PROBLEM TO WORK ON: Output every line of the material exactly, omitting images.

[Records with scene code]

▼▼▼

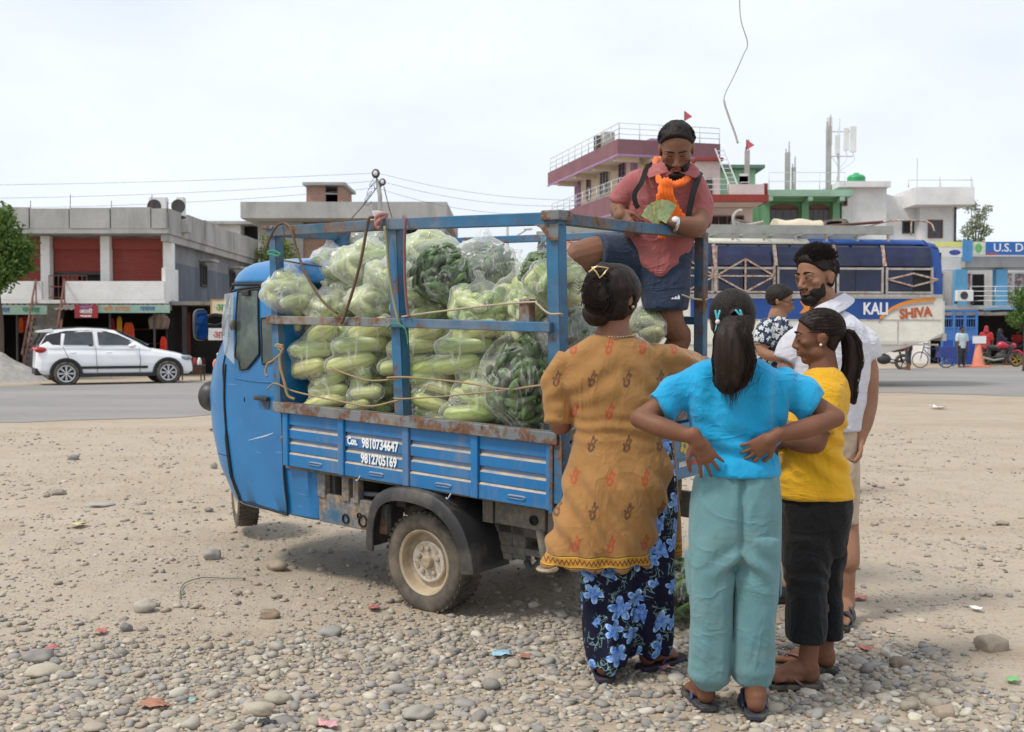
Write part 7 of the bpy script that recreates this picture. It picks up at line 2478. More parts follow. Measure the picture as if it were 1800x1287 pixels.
# -- right: pink and violet house
def pink_house():
 D=60.0
 k=FPX/D
 Z=lambda py:CAMH+(HOR-py)/k
 M_PUR=wall_mat('violet_brown_fascia',(0.24,0.125,0.145),(0.12,0.06,0.07),(0.55,0.9))
 M_VIO=wall_mat('violet_trim',(0.36,0.22,0.38),(0.2,0.12,0.2),(0.6,0.9))
 M_CRM=wall_mat('cream_wall',(0.74,0.64,0.52),(0.40,0.30,0.22),(0.6,0.95))
 M_LPK=wall_mat('pale_soffit',(0.70,0.63,0.60),(0.40,0.33,0.30),(0.6,0.95))
 b=Bld('pink_house','three-storey cream house with violet roof bands and white roof railings','house',((1085-900)/k,D,0),R(15.4))
 L,Wd=13.0,6.2
 ov=1.5
 floors=[(Z(272),Z(246)),(Z(373),Z(340)),(Z(480),Z(450))]
 for i,(z0,z1)in enumerate(floors):
  b.box('fascia',(0,0,z0),(Wd,0.14,z1),M_PUR)
  b.box('fascia',(0,0.142,z0),(0.14,L,z1),M_PUR)
  b.box('trim',(-0.03,-0.03,z0-0.12),(Wd,0.0,z0+0.003),M_VIO)
  b.box('trim',(-0.03,0.002,z0-0.12),(0.0,L,z0+0.003),M_VIO)
  b.box('floor_slab',(0.142,0.144,z0+0.02),(Wd,L,z0+0.2),M_LPK)
  for yb in(0.8,4.2,7.6,11.0):
   b.box('cantilever_beam',(0.145,yb,z0-0.28),(ov+0.1,yb+0.28,z0+0.018),M_CRM)
  for xb in(2.0,4.5):
   b.box('cantilever_beam',(xb,0.146,z0-0.28),(xb+0.28,ov+0.1,z0+0.017),M_CRM)
 zs=[0.0,floors[2][1],floors[1][1],floors[0][0]+0.02]
 b.box('wall',(ov,ov,0.0),(Wd,L-1.2,floors[0][0]+0.015),M_CRM)
 for lev in(floors[1][1],floors[2][1]):
  zt=lev+2.2
  b.window(2.6,3.7,lev+0.15,zt,ov-0.002,M_VIO,None,-1,'y',1,'door')
  b.window(5.3,6.9,lev+0.7,zt,ov-0.002,M_WFRAME,None,-1,'y',2)
  b.window(8.6,9.4,lev+0.7,zt,ov-0.002,M_VIO,None,-1,'y',0)
  b.window(2.2,3.4,lev+0.2,zt+0.2,ov-0.002,plain('lime_frame',(0.25,0.45,0.05),0.6),M_DKIN,-1,'x',0,'door')
  b.box('corner_pillar',(ov-0.06,ov-0.06,lev-0.5),(ov+0.25,ov+0.25,lev+2.6),M_VIO)
  b.box('corner_pillar',(ov-0.05,10.6,lev-0.5),(ov+0.02,11.75,lev+2.6),M_VIO)
  b.railing([(0.2,L-0.3,lev),(0.2,0.25,lev),(Wd,0.25,lev)],0.85,r=0.02)
 b.railing([(0.12,L-0.2,floors[0][1]),(0.12,0.12,floors[0][1]),(Wd,0.12,floors[0][1])],0.9,n=3,r=0.022)
 b.box('stair_house',(3.6,4.0,floors[0][1]),(Wd,9.0,floors[0][1]+0.9),M_VIO)
 b.box('fascia',(Wd-0.14,0.15,floors[0][0]),(Wd,L,floors[0][1]),M_PUR)
 for i in range(2):
  ac=thing('roof_tank',['grey striped metal drum on the roof edge of the violet-banded house','second drum behind the grey striped drum on that roof'][i],'tank',b.root.matrix_basis@Vector((0.5,3.3+i*1.0,floors[0][1]))if False else(0,0,0))
  ac.parent=None
  mw=Matrix.Translation(((1085-900)/k,D,0))@Matrix.Rotation(R(15.4),4,'Z')
  ac.location=mw@Vector((0.75,3.6+i*1.2,floors[0][1]))
  pr=[]
  for j in range(9):
   pr+=[(0.40,j*0.11),(0.43,j*0.11+0.05)]
  MB().lathe(pr+[(0.38,1.02),(0.001,1.05)],(0,0,0),(0,0,1),18).build('drum',M_CONC2 if i==0 else M_IRON,ac,True,angle=50)
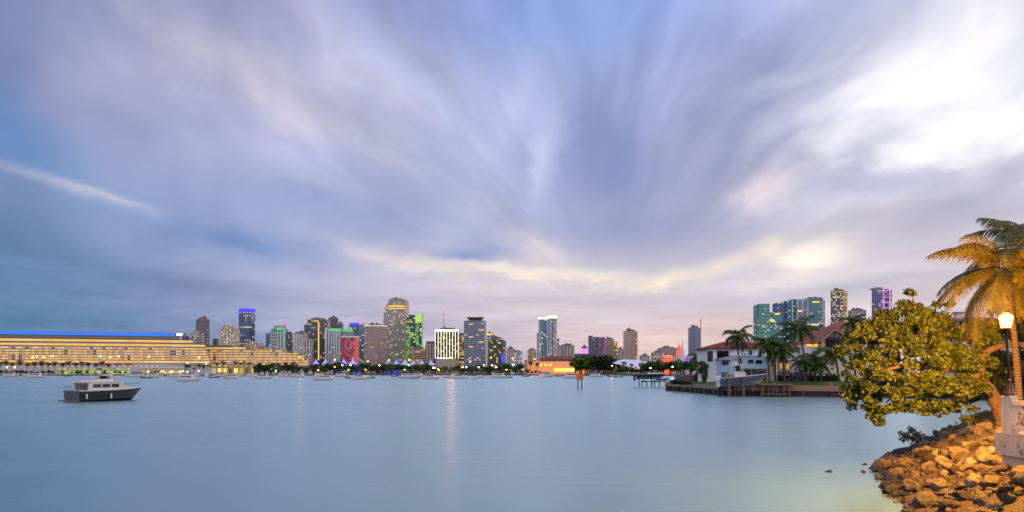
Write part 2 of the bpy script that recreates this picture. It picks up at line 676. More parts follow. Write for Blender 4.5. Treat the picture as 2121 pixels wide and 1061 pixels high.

▲▲▲

FINAL ANSWER:
Write part 7 of the bpy script that recreates this picture. It picks up at line 2478. More parts follow. Measure the picture as if it were 1800x1287 pixels.
# -- right: pink and violet house
def pink_house():
 D=60.0
 k=FPX/D
 Z=lambda py:CAMH+(HOR-py)/k
 M_PUR=wall_mat('violet_brown_fascia',(0.24,0.125,0.145),(0.12,0.06,0.07),(0.55,0.9))
 M_VIO=wall_mat('violet_trim',(0.36,0.22,0.38),(0.2,0.12,0.2),(0.6,0.9))
 M_CRM=wall_mat('cream_wall',(0.74,0.64,0.52),(0.40,0.30,0.22),(0.6,0.95))
 M_LPK=wall_mat('pale_soffit',(0.70,0.63,0.60),(0.40,0.33,0.30),(0.6,0.95))
 b=Bld('pink_house','three-storey cream house with violet roof bands and white roof railings','house',((1085-900)/k,D,0),R(15.4))
 L,Wd=13.0,6.2
 ov=1.5
 floors=[(Z(272),Z(246)),(Z(373),Z(340)),(Z(480),Z(450))]
 for i,(z0,z1)in enumerate(floors):
  b.box('fascia',(0,0,z0),(Wd,0.14,z1),M_PUR)
  b.box('fascia',(0,0.142,z0),(0.14,L,z1),M_PUR)
  b.box('trim',(-0.03,-0.03,z0-0.12),(Wd,0.0,z0+0.003),M_VIO)
  b.box('trim',(-0.03,0.002,z0-0.12),(0.0,L,z0+0.003),M_VIO)
  b.box('floor_slab',(0.142,0.144,z0+0.02),(Wd,L,z0+0.2),M_LPK)
  for yb in(0.8,4.2,7.6,11.0):
   b.box('cantilever_beam',(0.145,yb,z0-0.28),(ov+0.1,yb+0.28,z0+0.018),M_CRM)
  for xb in(2.0,4.5):
   b.box('cantilever_beam',(xb,0.146,z0-0.28),(xb+0.28,ov+0.1,z0+0.017),M_CRM)
 zs=[0.0,floors[2][1],floors[1][1],floors[0][0]+0.02]
 b.box('wall',(ov,ov,0.0),(Wd,L-1.2,floors[0][0]+0.015),M_CRM)
 for lev in(floors[1][1],floors[2][1]):
  zt=lev+2.2
  b.window(2.6,3.7,lev+0.15,zt,ov-0.002,M_VIO,None,-1,'y',1,'door')
  b.window(5.3,6.9,lev+0.7,zt,ov-0.002,M_WFRAME,None,-1,'y',2)
  b.window(8.6,9.4,lev+0.7,zt,ov-0.002,M_VIO,None,-1,'y',0)
  b.window(2.2,3.4,lev+0.2,zt+0.2,ov-0.002,plain('lime_frame',(0.25,0.45,0.05),0.6),M_DKIN,-1,'x',0,'door')
  b.box('corner_pillar',(ov-0.06,ov-0.06,lev-0.5),(ov+0.25,ov+0.25,lev+2.6),M_VIO)
  b.box('corner_pillar',(ov-0.05,10.6,lev-0.5),(ov+0.02,11.75,lev+2.6),M_VIO)
  b.railing([(0.2,L-0.3,lev),(0.2,0.25,lev),(Wd,0.25,lev)],0.85,r=0.02)
 b.railing([(0.12,L-0.2,floors[0][1]),(0.12,0.12,floors[0][1]),(Wd,0.12,floors[0][1])],0.9,n=3,r=0.022)
 b.box('stair_house',(3.6,4.0,floors[0][1]),(Wd,9.0,floors[0][1]+0.9),M_VIO)
 b.box('fascia',(Wd-0.14,0.15,floors[0][0]),(Wd,L,floors[0][1]),M_PUR)
 for i in range(2):
  ac=thing('roof_tank',['grey striped metal drum on the roof edge of the violet-banded house','second drum behind the grey striped drum on that roof'][i],'tank',b.root.matrix_basis@Vector((0.5,3.3+i*1.0,floors[0][1]))if False else(0,0,0))
  ac.parent=None
  mw=Matrix.Translation(((1085-900)/k,D,0))@Matrix.Rotation(R(15.4),4,'Z')
  ac.location=mw@Vector((0.75,3.6+i*1.2,floors[0][1]))
  pr=[]
  for j in range(9):
   pr+=[(0.40,j*0.11),(0.43,j*0.11+0.05)]
  MB().lathe(pr+[(0.38,1.02),(0.001,1.05)],(0,0,0),(0,0,1),18).build('drum',M_CONC2 if i==0 else M_IRON,ac,True,angle=50)
Write part 2 of the bpy script that recreates this picture. It picks up at line 676. More parts follow. Write for Blender 4.5. Treat the picture as 2121 pixels wide and 1061 pixels high.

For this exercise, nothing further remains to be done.